Esto que se nos presenta tan claro con la
perspectiva que nos da el tiempo, se repite, casi invariablemente, en cada
generación. Hace unos años nos creíamos los más listos y modernos al enseñar a
nuestros padres a programar el vídeo. Hoy en día podemos pelearnos frente a
nuestro ordenador o reprimir los deseos de estrellar el móvil contra el suelo
por no ser capaces de entenderlos y manejarlos. Sin embargo, un quinceañero
tocará un par de teclas y todo estará solucionado. ¿La expresión de nuestro
rostro reflejará entonces el mismo espanto que la de Mariana cuando sonó el
teléfono o Soledad hizo rugir el motor de su automóvil?
2 comentarios:
Es verdad que cada generación tiene sus inventos y sus sobresaltos propios, y que siempre la novedad entusiasma a unos y espanta a otros. Pero, ¿no te parece a ti que desde hace un tiempo, unas décadas, ya no nos asombramos de casi nada? Antes los inventos y las novedades llegaban con cuentagotas; ahora los avances científicos y técnicos son constantes y parece que cuanto más cosas se inventan más fácil es seguir inventando. Cada nuevo avance propicia a su vez otros avances, y estamos tan acostumbrados que casi no prestamos atención. No sé si estarás de acuerdo.
Una entrada muy bonita :)
Gracias, Ángeles. Ya sabes que yo me asombro de casi todo, así que me veo un poco como Mariana o como Soledad, según me guste más o menos el invento que tenga delante.
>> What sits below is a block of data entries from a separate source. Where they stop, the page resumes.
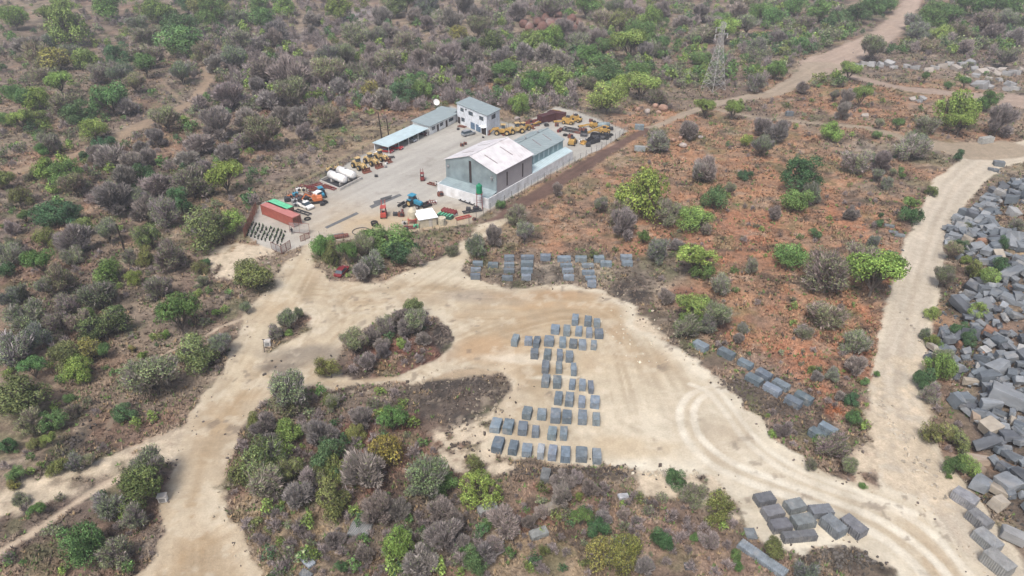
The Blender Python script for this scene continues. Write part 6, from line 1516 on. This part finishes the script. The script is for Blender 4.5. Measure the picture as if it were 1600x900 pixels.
# belts on the ground, ring, slabs
def belt(pts, lab):
    P = [np.array(flat_px(*p)) for p in pts]; c = sum(P) / 4; t = MB(); t.prism([p - c for p in P], 0.0, .035); o = t.build('rubber_belt', rubber); o.location = (*c, .006); tag(o, lab, 'conveyor belt')
belt([(507,355),(511,357.3),(561,334),(557,331.5)], 'long worn grey belt strip lying across the yard entrance')
belt([(577,322),(581,326),(628,305.5),(624,303)], 'longest of the grey belt strips in the mid yard')
belt([(583,315),(585,319),(612,309.5),(611,306.5)], 'short grey belt strip above the longest one')
belt([(594,310),(595,312.5),(613,306.3),(612,304.5)], 'smallest grey belt strip at the top of the strips')
X, Y = flat_px(564.5, 362); mb = MB(); P = [(2.1 * math.cos(a), 1.9 * math.sin(a), .1) for a in np.linspace(0, 2 * math.pi, 33)]; mb.path(P, .1, 6); o = mb.build('pipe_ring', dkst); o.location = (X, Y, 0); tag(o, 'large dark hoop of pipe lying on the yard by the gate bushes', 'pipe ring')
def slab_pile(px, py, yaw, lab, m=rubber, n=4):
    t = thing('board_stack', lab, 'board stack', W3(px, py), yaw)
    for i in range(n): mb = MB(); mb.box((rnd.uniform(-.1, .1), rnd.uniform(-.1, .1), .12 + i * .16), (3.3, 1.1, .12), (0, 0, rnd.uniform(-.08, .08))); mb.build('board', m, t)
slab_pile(534, 371, R(20), 'stack of grey-brown boards behind the front fence', rust, 4); slab_pile(527, 369, R(28), 'flat grey sheet stack left of the brown boards', rubber, 2)
def tyre(px, py, r, lab, flat=True, yaw=0, grp=None, z=0):
    mb = MB(); n = 20; k = 8; P = []; w_ = r * .36
    for i in range(n):
        a = 2 * math.pi * i / n
        for j in range(k):
            b = 2 * math.pi * j / k; q = r - w_ * .55 + w_ * .55 * math.cos(b); P.append((q * math.cos(a), q * math.sin(a), w_ * .75 * math.sin(b)))
    F = [(i * k + j, ((i + 1) % n) * k + j, ((i + 1) % n) * k + (j + 1) % k, i * k + (j + 1) % k) for i in range(n) for j in range(k)]
    mb.add(P, F); o = mb.build('tyre', blk, None, True); X, Y = flat_px(px, py)
    o.location = (X, Y, z + (w_ * .75 if flat else r)); o.rotation_euler = (0 if flat else R(90), 0, yaw); return tag(o, lab, 'tyre', grp)
tyre(480.5, 343, .85, 'single black tyre lying in front of the red container doors'); tyre(586, 352, .9, 'upper black tyre beside the hoop of pipe', True); tyre(585.5, 353, .9, 'black tyre stacked beneath another beside the pipe hoop', True, z=-.0).location.z = .95
tyre(581, 362, .8, 'dark tyre lower right of the pipe hoop')
# seedling plot
o0, oa, ob = np.array(flat_px(395, 349)), np.array(flat_px(446, 363)), np.array(flat_px(386, 368))
bag_me = None; NR, NC = 9, 10; n_b = 0
mbb = MB(); mbb.tube((0, 0, 0), (0, 0, .42), .22, .24, 8); mbl = MB()
for k in range(9):
    a = rnd.uniform(0, 6.28); b = rnd.uniform(.15, .42); mbl.add([(0, 0, .4), (.26 * math.cos(a), .26 * math.sin(a), .4 + b), (.2 * math.cos(a + .8), .2 * math.sin(a + .8), .45 + b * .6)], [(0, 1, 2)])
def seedling(loc, lab):
    global bag_me, n_b
    if bag_me is None:
        o = mbb.build('seedling_bag', blk); l = mbl.build('seedling', mat('seedling_leaf', (.04, .10, .03), .7), o); bag_me = (o, l)
    else:
        o = bag_me[0].copy(); C.objects.link(o); l = bag_me[1].copy(); C.objects.link(l); l.parent = o
    o.location = loc; o.rotation_euler = (0, 0, rnd.uniform(0, 6)); s = rnd.uniform(.6, .95); o.scale = (s, s, s); tag(o, lab, 'seedling bag', 'seedling bags in rows on the fenced plot'); n_b += 1
for i in range(NR):
    for j in range(NC):
        if rnd.random() < .10: continue
        p = o0 + (oa - o0) * j / (NC - 1) + (ob - o0) * i / (NR - 1) * 1.02 + np.array((rnd.uniform(-.12, .12), rnd.uniform(-.12, .12)))
        ords = NUM
        seedling((p[0], p[1], 0.0), f"black seedling bag, {ords[j]} from the left in the {ords[i]} row counted from the container")
# scrap: several kinds, each thing on its own
def boom(px, py, yaw, L_, paint, lab):
    t = thing('digger_boom', lab, 'digger boom', W3(px, py), yaw)
    mb = MB(); mb.beam((-L_ / 2, 0, .35), (0, 0, .95), .45, .55); mb.beam((0, 0, .95), (L_ / 2, 0, .4), .42, .45); mb.build('arm', paint, t)
    mb = MB(); mb.tube((-L_ * .3, .12, .9), (L_ * .1, .12, 1.35), .1); mb.build('hydraulic_ram', steelp, t)
    for x in (-L_ / 2, L_ / 2): mb = MB(); mb.tube((x, -.35, .35), (x, .35, .35), .24, .24, 8); mb.build('pivot', dkst, t)
def machine_body(px, py, yaw, paint, lab, s=1.0, wheels=True):
    t = thing('scrap_machine', lab, 'scrap machine', W3(px, py), yaw); t.scale = (s, s, s)
    mb = MB(); mb.side([(-2, .6), (2, .6), (2.1, 1.3), (.8, 1.6), (.6, 2.2), (-.6, 2.3), (-2, 1.9)], -.95, .95); mb.build('hull', paint, t)
    mb = MB(); mb.box((-.2, 0, 2.5), (1.3, 1.4, .5), top=.8); mb.box((1.5, .3, 1.75), (.6, .5, .5)); mb.build('engine_block', dkst, t)
    mb = MB(); mb.tube((-1.4, .4, 1.9), (-1.4, .4, 2.9), .08); mb.build('exhaust_stack', rust, t)
    if wheels:
        for x in (-1.3, 1.3):
            for q in (-1, 1): wheel(t, x, q * 1.05, .6, .4)
def bucket(px, py, yaw, m, lab, s=1.0):
    t = thing('digger_bucket', lab, 'digger bucket', W3(px, py), yaw); t.scale = (s, s, s)
    mb = MB()
    prof = [(-.7, .0), (.5, .0), (.8, .5), (.7, 1.1)]
    for a, b in zip(prof[:-1], prof[1:]): mb.beam((a[0], 0, a[1] + .05), (b[0], 0, b[1] + .05), 1.8, .08)
    mb.build('shell', m, t)
    for q in (-1, 1): mb = MB(); mb.side([(-.7, .02), (.5, .02), (.8, .5), (.7, 1.15), (-.1, .9)], q * .9 - .04, q * .9 + .04); mb.build('side_plate', m, t)
    mb = MB()
    for k in range(5): mb.box((-.85, -.72 + k * .36, .06), (.35, .12, .08))
    mb.build('cutting_edge', dkst, t)
def frame_(px, py, yaw, L_, m, lab, W_=1.0):
    t = thing('steel_frame', lab, 'steel frame', W3(px, py), yaw)
    for q in (-1, 1): mb = MB(); mb.box((0, q * W_ / 2, .35), (L_, .16, .28)); mb.build('side_rail', m, t)
    for k in range(4): mb = MB(); mb.box((-L_ / 2 + .2 + k * (L_ - .4) / 3, 0, .35), (.14, W_, .2)); mb.build('crossbar', m, t)
def heap_block(px, py, yaw, m, lab, s=1.0):
    t = thing('engine_unit', lab, 'engine', W3(px, py), yaw); t.scale = (s, s, s)
    mb = MB(); mb.box((0, 0, .6), (1.5, 1.0, 1.0), bev=.12); mb.build('housing', m, t)
    mb = MB(); mb.tube((.2, -.6, .7), (.2, .6, .7), .42, .42, 12); mb.tube((-.4, 0, 1.0), (-.4, 0, 1.5), .16, .12); mb.build('flywheel', dkst, t)
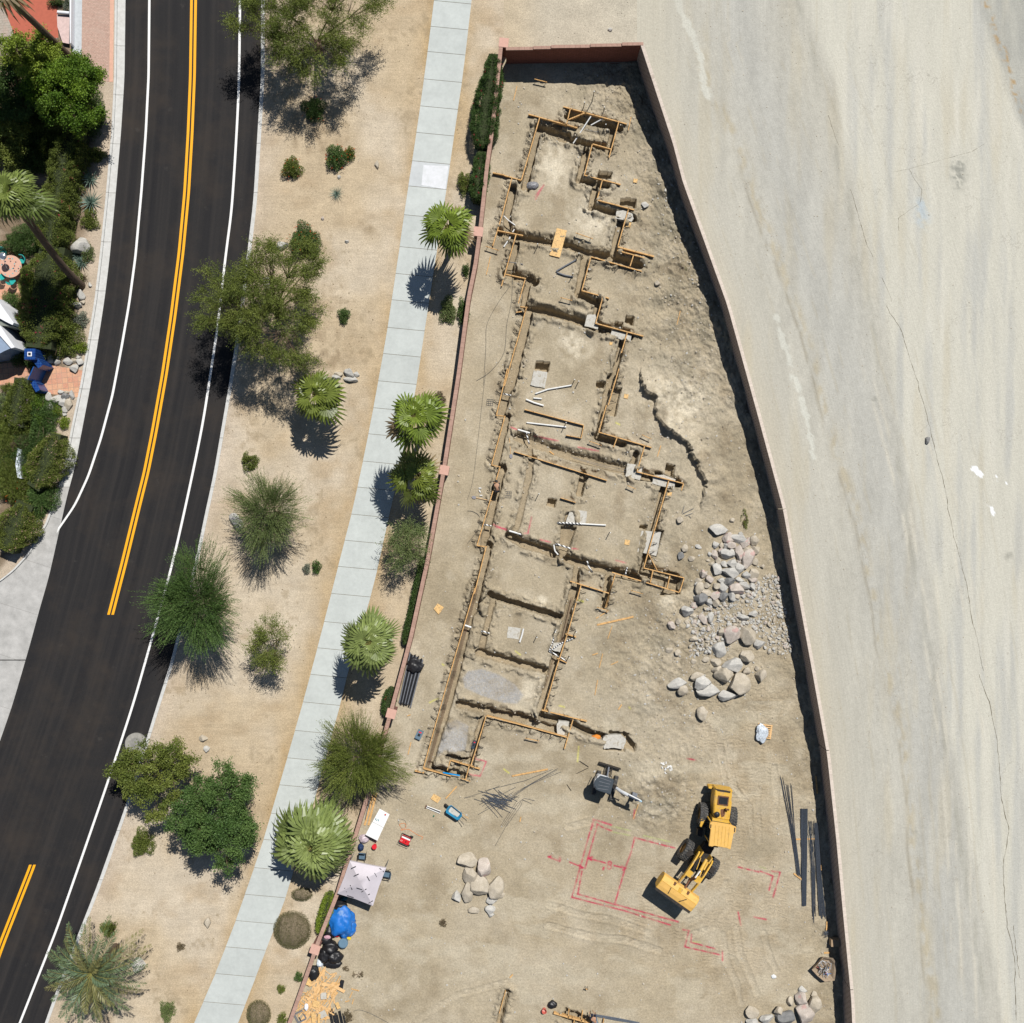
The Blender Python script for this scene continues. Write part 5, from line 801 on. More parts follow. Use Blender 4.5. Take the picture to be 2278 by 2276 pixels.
# white conduit offcuts
for i in range(16):
    x = 755 + rr.uniform(-42, 42); y = 140 + rr.uniform(-36, 36); a = rr.uniform(0, 3.14); p = gc('M', x, y, .04); o = MB().tube([(-.09 * math.cos(a), -.09 * math.sin(a), 0), (.09 * math.cos(a), .09 * math.sin(a), 0)], .055, 7).build('pipe_offcut', MT['pvc']); o.location = p; setp(o, 'short white pipe offcut in the small heap above the loader', 'pipe offcut', 'white pipe offcuts above the loader')
for x, y, a in ((385, 912, .05), (375, 1005, 1.1), (415, 1135, .05)):
    p = gc('Y', x, y, .05); o = MB().tube([(-.11 * math.cos(a), .11 * math.sin(a), 0), (.11 * math.cos(a), -.11 * math.sin(a), 0)], .05, 7).build('pipe_offcut', MT['pvc']); o.location = p; setp(o, 'short white pipe piece left of the worker in the trench', 'pipe offcut', 'white pipe pieces left of the trench worker')

LIT = [(690, 110, 90), (598, 720, 110), (437, 1390, 60), (597, 1180, 60), (486, 1850, 70), (350, 1750, 60), (820, 500, 14), (204, 2190, 70), (907, 1230, 30), (800, 1700, 60), (604, 1450, 40), (1060, 300, 30), (1000, 560, 25), (945, 960, 25), (850, 1420, 25)]
def dlit(x, y):
    if not (cbR(y) + 6 < x < swL(y) - 3 or swR(y) + 3 < x < wallL(y) - 8): return 0
    return min(1, sum(math.exp(-((x - a) ** 2 + (y - b) ** 2) / (2 * r_ * r_)) for a, b, r_ in LIT)) * .8 + .02
scatter('leaf_litter', rnd_in(2600, dlit, .4, 1.5, 2.5, 0), simple('dry_leaf_litter', (.17, .12, .065), .95, .4, 5), 1)
def dtr(x, y):
    if not (1180 < x < 1860 and 1560 < y < 2300): return 0
    return .5 if wallL(y) + 30 < x < wallR(y) - 12 else 0
scatter('fine_clods', rnd_in(1300, dtr, .4, 1.6, 3), RM['t'], 1)

scatter('channel_gravel', rnd_in(2600, lambda x, y: (.5 if x < 1800 + .2 * y else .08) if (x > (wallR(y) if y > 92 else 1420) + 6 or (1130 < x < 1420 and y < 84)) else 0, .35, 1.5, 4, 0), RM['t'], 1)
# ------------------------------------------------------------ vegetation
vr_ = np.random.default_rng(11)
def unit(v): return v / (np.linalg.norm(v, axis=-1, keepdims=True) + 1e-9)
def leafgeo(P, D, L, W, n=None):      # diamond leaves: base, direction, length, half width
    N = len(P); L = np.broadcast_to(L, N)[:, None]; W = np.broadcast_to(W, N)[:, None]
    s_ = unit(np.cross(D, vr_.normal(size=(N, 3)) if n is None else n)); V = np.stack([P, P + D * L * .5 + s_ * W, P + D * L, P + D * L * .5 - s_ * W], 1).reshape(-1, 3)
    F = np.arange(4 * N).reshape(N, 4); return V, F
def leafobj(name, P, D, L, W, C, mat='leaf', parent=None, n=None):
    V, F = leafgeo(P, D, L, W, n); o = npmesh(name, V, F, MT[mat], np.repeat(C, 4, 0)); 
    if parent: o.parent = parent
    return o
GREEN = dict(olive=((.22, .255, .055), (.11, .15, .03)), green=((.135, .215, .06), (.07, .135, .035)), grey=((.22, .27, .10), (.13, .18, .06)), deep=((.105, .17, .045), (.05, .10, .026)), lime=((.30, .38, .05), (.17, .25, .03)), bright=((.20, .31, .03), (.08, .16, .018)), dry=((.24, .19, .12), (.16, .13, .075)), blue=((.22, .31, .25), (.12, .2, .16)), dryolive=((.21, .19, .095), (.13, .135, .055)), silver=((.28, .31, .24), (.17, .2, .14)))
def colmix(key, n, cl=None, nc=1):
    a, b = np.array(GREEN[key][0]), np.array(GREEN[key][1]); t = vr_.random(n) * .35
    if cl is not None: t = t + vr_.random(nc)[cl] * .75
    else: t = t * 2
    return (a + (b - a) * t[:, None]) * vr_.uniform(.85, 1.12, n)[:, None]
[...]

Es verdad que últimamente parece que los avances van muy rápido y estoy segura de que cuando sacan algo nuevo (por ejemplo la nueva actualización de una tecnología) ya está inventada la siguiente (pero lamentablemente en lugar de vendernos la última, nos venden la penúltima, para que el año que viene nos tengamos que comprar la última, así sacan más beneficio) por eso tenemos la sensación de que todo va tan rápido (o quizá es que soy muy mal pensada). Pero estoy de acuerdo en que la mayoría de la gente ya no se asombra de nada, que siempre espera más.